The invention being thus described, it will be obvious that the same may be varied in many ways. Such variations are not to be regarded as a departure from the spirit and scope of the invention, and all such modifications as would be obvious to one skilled in the art are to be included within the scope of the following claims.

Claims

1. A device for the testing a plurality of integrated semiconductor circuits on wafers, the device comprising:

a support device for receiving the wafer;

a measuring board having electronic circuit units for function testing of the integrated semiconductor circuits that are disposed on the wafers;

a test head that is connected to the measuring board, the test head having contact needles that form an electrical contact between the measuring board and the integrated semiconductor circuits; and

at least one nozzle for introducing a purge gas onto the wafer surface,

wherein the device is provided without a sealing enclosure, and

wherein the support device, measuring board, wafer, test head, and nozzle are exposed to the gas mixture of the atmosphere.

2. The device according to claim 1, wherein the purge gas is an inert gas or nitrogen.

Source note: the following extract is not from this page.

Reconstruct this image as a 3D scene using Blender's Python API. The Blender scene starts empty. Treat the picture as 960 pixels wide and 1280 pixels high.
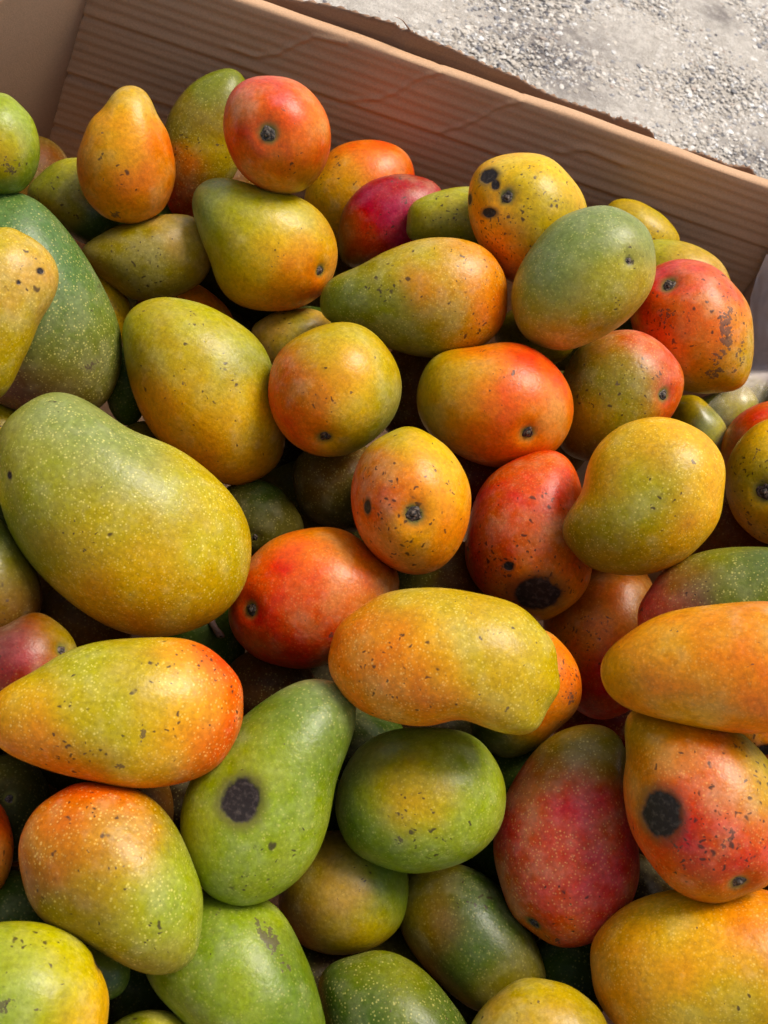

3. The device according to claim 1, wherein the purge gas is introduced parallel to the wafer surface.

4. The device according to claim 1, wherein the purge gas is introduced perpendicular to the wafer surface.

5. The device according to claim 1, wherein the purge gas is introduced perpendicular and parallel to the wafer surface.

6. The device according to claim 4, wherein the measuring board has an aperture through which the nozzle extends.

7. The device according to claim 6, wherein the aperture in the measuring board can be substantially sealed by the nozzle, and wherein a positive connection between an outer nozzle wall and the measuring board is formed.

8. A method for testing a plurality of integrated semiconductor circuits on wafers with a device,

the method comprising the steps of:

positioning a wafer relative to a test head and contact needles;

contacting the integrated semiconductor circuits to provide an electrical connection between the wafer and a measuring board;

introducing a purge gas through at least one nozzle provided on the device, the purge gas being directed towards a surface of the wafer, wherein the purge gas is not contained by a sealing enclosure formed around the device, such that the purge gas dissipates into the ambient air.

moving the wafer by a grid dimension based on the size of the semiconductor circuits by a support device; and

removing the wafer from the device.

9. The method according to claim 8, wherein the purge gas is introduced perpendicular to the surface of the wafer.

10. The method according to claim 8, wherein the purge gas is introduced before the step of contacting.

11. The method according to claim 8, wherein the wafer is heated before the step of contacting by a heatable support device.

12. The device according to claim 1, wherein the support device controls a temperature of the wafer by heating or cooling.